Climbing Great Northern Mountain

Great Northern Mountain just south of Glacier National Park is a beast of a mountain. Kristen and I tried summiting it a few weeks ago, but the weather was terrible and we wanted to do it when we could enjoy the views.

While the day started off with the mountain shrouded in the clouds, they parted and we ended up with a cool climb.

Mountain weather is always funny. The forecast for the valleys can be great, but the mountains can stay shrouded in clouds all day. Like our first attempt at Great Northern Mountain, the day started cool and cloudy. Similarly, the trail was brutally steep up to the ridge.

Wingless female moth laying eggs

After about 2,500 ft in almost 2 miles, we finally made the ridge. Along the way, we passed numerous squirrels, chipmunks, huckleberries, and a wingless female moth laying eggs.

As we climbed up, we started to get some views looking out at the Hungry Horse Reservoir and a look at the cool Firefighter Mountain Lookout. The trees changed to more subalpine fir carpeted by loaded huckleberry plants with leaves changing into fall colors.

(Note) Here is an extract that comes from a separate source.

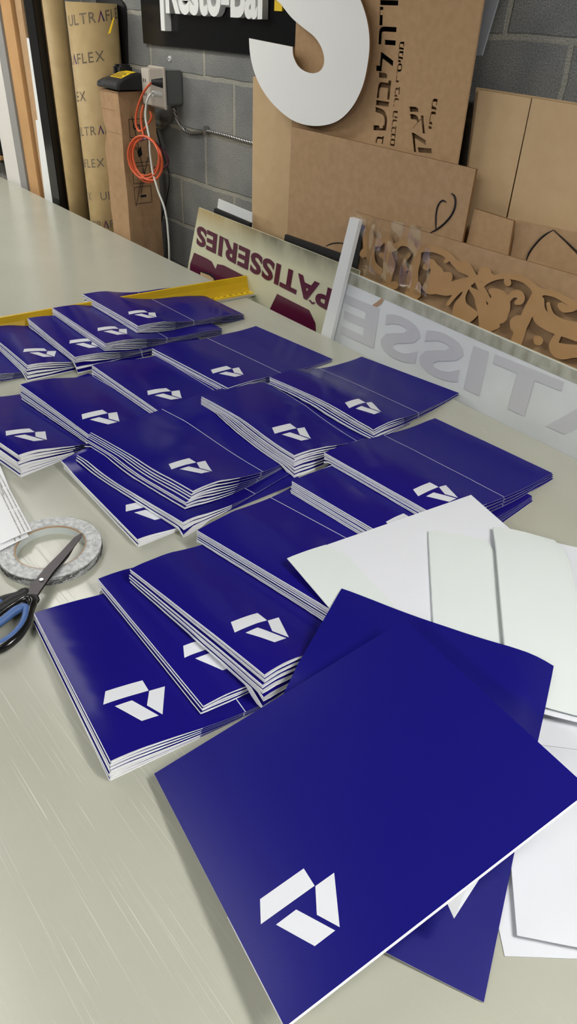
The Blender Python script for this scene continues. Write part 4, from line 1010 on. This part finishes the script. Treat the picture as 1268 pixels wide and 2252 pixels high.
# charger
cz=bz+.010
t=thing('battery_charger',((bx0+bx1)/2,by0+.05,cz),'black battery charger with a yellow label sitting on the narrow box','charger')
prf=[(-.012,0),(-.016,.012),(-.012,.028),(.010,.040),(.060,.058),(.085,.062),(.125,.056),(.128,0)]
bm=bmesh.new(); A_=[bm.verts.new((bx0+.008,by0+y,cz+z*(.72))) for y,z in prf]; B_=[bm.verts.new((bx0+.045,by0+y,cz+z*(.80))) for y,z in prf]; C_=[bm.verts.new((bx0+.075,by0+y,cz+z)) for y,z in prf]; D_=[bm.verts.new((bx1+.018,by0+y,cz+z)) for y,z in prf]; E_2=[bm.verts.new((bx1+.026,by0+.006+y*.9,cz+z*.85)) for y,z in prf]
for P_,Q_ in ((A_,B_),(B_,C_),(C_,D_),(D_,E_2)):
    for i in range(8): bm.faces.new((P_[i],P_[(i+1)%8],Q_[(i+1)%8],Q_[i]))
bm.faces.new(A_); bm.faces.new(E_2)
bmesh.ops.bevel(bm,geom=[e for e in bm.edges],offset=.0025,segments=2,affect='EDGES'); bm_obj('housing',bm,M['black_matte'],t)
for q in (0,1):
    bm=bmesh.new(); add_box(bm,(bx0+.018+q*.04,by0+.06,cz+.040),(bx0+.048+q*.045,by0+.118,cz+.082),None,.008); bm_obj('battery_rail',bm,M['black_matte'],t)
def lb(x,y,dz=.0012): return Vector((x,by0+y,cz+np.interp(y,[-.012,.010,.060,.085],[.028,.040,.058,.062])+dz))
prism('warning_label',[lb(bx0+.082,.012),lb(bx1+.014,.012),lb(bx1+.014,.058),lb(bx0+.082,.058)],.0006,M['yellow_scale'],t)['label']='yellow label'
prism('warning_label',[lb(bx0+.082,.062),lb(bx1+.014,.062),lb(bx1+.014,.084),lb(bx0+.082,.084)],.0006,M['yellow_scale'],t)['label']='yellow label'
for q in range(4):
    y=.018+q*.010; prism('label_print',[lb(bx0+.088,y,.0019),lb(bx1+.004-.012*(q%2),y,.0019),lb(bx1+.004-.012*(q%2),y+.004,.0019),lb(bx0+.088,y+.004,.0019)],.0004,M['ink'],t)
box('front_ridge',(bx0+.02,by0-.0135,cz+.014),(bx1+.005,by0-.010,cz+.020),M['black'],t,.001)
# ------------------------------------------------------------------ outlet box, plugs, cords
ox0,ox1=-3.045,-2.935; oz0=at(397,229,1.9).z; oz1=oz0+.125
t=thing('outlet_box',(-2.99,1.85,oz0),'grey wall outlet box with a beige cover beside the charger','outlet')
box('back_box',(ox0,1.815,oz0),(ox1,1.8995,oz1),M['grey_plastic'],t,.005)['label']='grey back box'
bm=bmesh.new(); r_=add_box(bm,(ox0-.004,1.755,oz0-.012),(ox1+.002,1.812,oz1+.008))
for v in r_:
    if v.co.y<1.76: v.co.x+= .022 if v.co.x<-2.99 else -.03; v.co.z+=.012 if v.co.z<oz0+.05 else -.004
bmesh.ops.bevel(bm,geom=list(bm.edges),offset=.003,segments=2,affect='EDGES'); bm_obj('cover',bm,M['beige'],t)['label']='beige protruding cover'
box('cover_rim',(ox0-.008,1.806,oz0-.016),(ox1+.006,1.8145,oz1+.012),M['beige'],t,.002)
for q in range(4): box('socket_slot',(ox0+.035+.014*(q%2),1.7535,oz0+.03+.05*(q//2)),(ox0+.038+.014*(q%2),1.7548,oz0+.042+.05*(q//2)),M['ink'],t)
# cords: pixel paths on planes in front of the wall
def path(pts,rad,m,name,label,cat,extra=None):
    P=[at(x,y,Y) for x,y,Y in pts]; t=thing(name,P[0],label,cat); tube('cord',[tuple(p) for p in P],rad,m,t,res=10); return t
def pl(cx,cy): return (200+cx*.15773,130+cy*.15773)
def PP(l): return [(*pl(a,b),Y) for a,b,Y in l]
orange=PP([(835,335,1.70),(760,420,1.69),(690,560,1.69),(640,720,1.685),(625,860,1.68),(650,980,1.68),(720,990,1.68),(790,910,1.69),(840,820,1.72),(825,740,1.74)])
t=path(orange,.0045,M['orange'],'orange_extension_cord','orange extension cord plugged in above and hanging in a coil','cord')
coil=[(730,640,1.69),(700,780,1.68),(705,930,1.675),(735,1080,1.67)]
Q=PP(coil)
def loopc(cx,cy,rx,ry,rot,Y,n=14,ph=0):
    out=[]
    for i in range(n):
        a=2*math.pi*i/n+ph; x=rx*math.cos(a); y=ry*math.sin(a); out.append((cx+x*math.cos(rot)-y*math.sin(rot),cy+x*math.sin(rot)+y*math.cos(rot),Y+.010*math.sin(a*1.5)))
    return out
tube('coil_lead',[tuple(at(*q)) for q in Q],.0045,M['orange'],t,res=10)
for cx,cy,rx,ry,rot,Y in ((735,1370,215,300,-.18,1.655),(765,1400,205,320,-.22,1.665),(790,1395,195,300,-.28,1.66),(750,1350,195,275,-.10,1.672)):
    tube('coil_turn',[tuple(at(*pl(a,b),Y_)) for a,b,Y_ in loopc(cx,cy,rx,ry,rot,Y)],.0045,M['orange'],t,closed=True,res=8)
blk=PP([(690,1140,1.668),(760,1110,1.665),(860,1140,1.68),(970,1240,1.72),(1060,1360,1.74),(1070,1460,1.74),(1000,1520,1.72),(880,1510,1.69)])
b_=tube('cord_end',[tuple(at(*q)) for q in blk],.0045,M['maroon'],t,res=10); b_['label']='dark red-brown cord end'
wh=PP([(890,480,1.735),(830,490,1.70),(790,560,1.69),(765,680,1.685),(760,820,1.68),(790,980,1.675),(815,1130,1.67),(820,1280,1.665),(840,1450,1.665),(865,1600,1.665),(900,1720,1.665),(935,1839,1.665)])+[(362,460,1.665),(370,520,1.665),(372,580,1.665),(370,650,1.665)]
path(wh,.0042,M['white_cord'],'extension_cord','long white cord hanging from the outlet down past the table','cord')
# plugs
def plug(a,b,Y0,Y1,r0,r1,m,label,cat='plug'):
    A_=at(*pl(*a),Y0); B_=at(*pl(*b),Y1); t=thing('power_plug',A_,label,cat)
    tube('plug_body',[(A_.x,A_.y,A_.z,r0),(A_.x*.6+B_.x*.4,A_.y*.6+B_.y*.4,A_.z*.6+B_.z*.4,r0*.8),(B_.x,B_.y,B_.z,r1)],.001,m,t,res=8); return t
plug((1000,335),(840,320),1.752,1.712,19,9,M['black_matte'],'black plug pushed into the upper socket of the outlet')
plug((975,490),(860,480),1.752,1.718,14,11,M['white_cord'],'off-white plug pushed into the lower socket of the outlet')
# flexible conduits
def conduit(pts,label,rad=.0075):
    P=[at(x,y,Y) for x,y,Y in pts]; t=thing('flexible_conduit',P[0],label,'conduit'); tube('armoured_sleeve',[tuple(p) for p in P],rad,M['steelc'],t,res=16); return t
m=mat('armoured_steel',(.36,.36,.35),.35,.5,metal=.8); nt=m.node_tree; tc=nt.nodes['Texture Coordinate']; wv=nt.nodes.new('ShaderNodeTexWave'); wv.inputs['Scale'].default_value=38; wv.bands_direction='DIAGONAL'
nt.links.new(tc.outputs['Object'],wv.inputs['Vector']); rp=nt.nodes.new('ShaderNodeValToRGB'); rp.color_ramp.elements[0].color=(.05,.05,.05,1); rp.color_ramp.elements[1].color=(.55,.55,.52,1); nt.links.new(wv.outputs['Fac'],rp.inputs[0]); nt.links.new(rp.outputs[0],nt.nodes['Principled BSDF'].inputs['Base Color']); M['steelc']=m
def p5(x,y): return (240+x*.25237,60+y*.25237)
conduit([(*p5(563,700),1.86),(*p5(590,800),1.875),(*p5(640,880),1.885),(*p5(700,918),1.89),(*p5(780,915),1.89),(*p5(850,905),1.89),(*p5(950,925),1.89),(*p5(1080,960),1.89),(*p5(1200,995),1.89),(*p5(1300,1020),1.89),(*p5(1500,1080),1.89),(*p5(1800,1170),1.89)],'metal conduit running right from the outlet box along the block wall',.0065)
conduit([(*p5(548,700),1.86),(*p5(540,780),1.875),(*p5(505,850),1.885),(*p5(450,878),1.89),(*p5(400,855),1.89),(*p5(365,800),1.89),(*p5(340,730),1.89)],'metal conduit curving left under the outlet box behind the narrow box',.0065)
# conduit clip and a loose black cable behind
c=at(*p5(850,885),1.893); t=thing('conduit_clip',c,'small metal clip holding the conduit on the wall','clip'); box('strap',(c.x-.006,1.878,c.z-.022),(c.x+.006,1.899,c.z+.012),M['steel'],t,.002)
path([(*p5(400,860),1.885),(*p5(440,1000),1.88),(*p5(480,1150),1.88),(*p5(520,1290),1.88),(*p5(500,1500),1.88),(*p5(460,1650),1.88),(*p5(440,1900),1.88),(*p5(445,2300),1.88)],.003,M['black_matte'],'black_cable','thin black cable hanging down the block wall below the outlet','cable')
# ------------------------------------------------------------------ output settings
S.view_settings.view_transform='Standard'; S.view_settings.look='None'; S.view_settings.gamma=1.0; S.view_settings.use_curve_mapping=False
S.view_settings.exposure=EXPO
w=bpy.data.worlds.new('world'); S.world=w; w.use_nodes=True; w.node_tree.nodes['Background'].inputs[0].default_value=(.5,.5,.5,1); w.node_tree.nodes['Background'].inputs[1].default_value=.2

Great Northern Mountain, however, still had clouds shrouding its summit, but we could see the cloud ceiling rising. We waited around for a bit before continuing on as there was no point in clinging to the exposed ridge in the clouds.

After about 45 minutes, we decided to move along the ridge which went up and down a bit. I spied a griz feasting on huckleberries down in the bowl to the north. He moved over the ridge to the other side. We found him continuing his feeding frenzy as we worked our way up.

Eventually, the route comes alongside a precipitous drop to the north with encroaching trees to the south. For those with a fear of heights, this section would be the limit. The route picks its way along the ridge and we worked our way above the trees.

Moist air raced up the mountain turning into clouds as it got higher, then rolled over the leeward side, filling the valley to the north. Drainages appeared and disappeared. As we got higher, and the clouds lifted little by little, we began to get glimpses of Stanton Glacier below us. Those climbing on a clear day would have seen it much sooner than us (as well as the elusive summit).

A summit appeared before us, only to tease us as it was just a point along the way. We endured the chilly wind and marched upward through the brown rock, eventually getting to the summit. We sat on limestone, embedded with Stromatolites as the clouds danced around us. It still played peek-a-boo with the vantages, but we were higher up and began to see all the way into the south end of Glacier National Park.

After a chilly lunch, we began our descent and the clouds continued to lift giving us incredible views all the way down. We stopped and snacked on more huckleberries, watched the grizzly do the same, then dropped back to our car.

Posted on 3 Comments

3 thoughts on “Climbing Great Northern Mountain

  1. What do you recommend for hiking boots? I hike in Salomon X-ultra that are Goretex. That and a pair of worn out LLBean boots. I will be in Montana for the first time this week and hope to do some short trips day hikes around Glacier.

    1. So I’m a huge fan of hiking in trail runners. The biggest thing is always to make sure that they fit your feet well. Not sure if you saw Mike Harrington’s comment below as well, but he recommends bringing two pairs just in case you end up with soaking shoes…. Anyway, if you’re hiking trails, trail runners are great. The other caveat is that, if it starts to snow or something like that, boots will be warmer and rumor has it that we might get some! Yikes!

  2. I recently got back from Glacier. We had some rain days and I was glad I brought 2 pair of hiking boots. So bring both the Salomon and the Bean boots!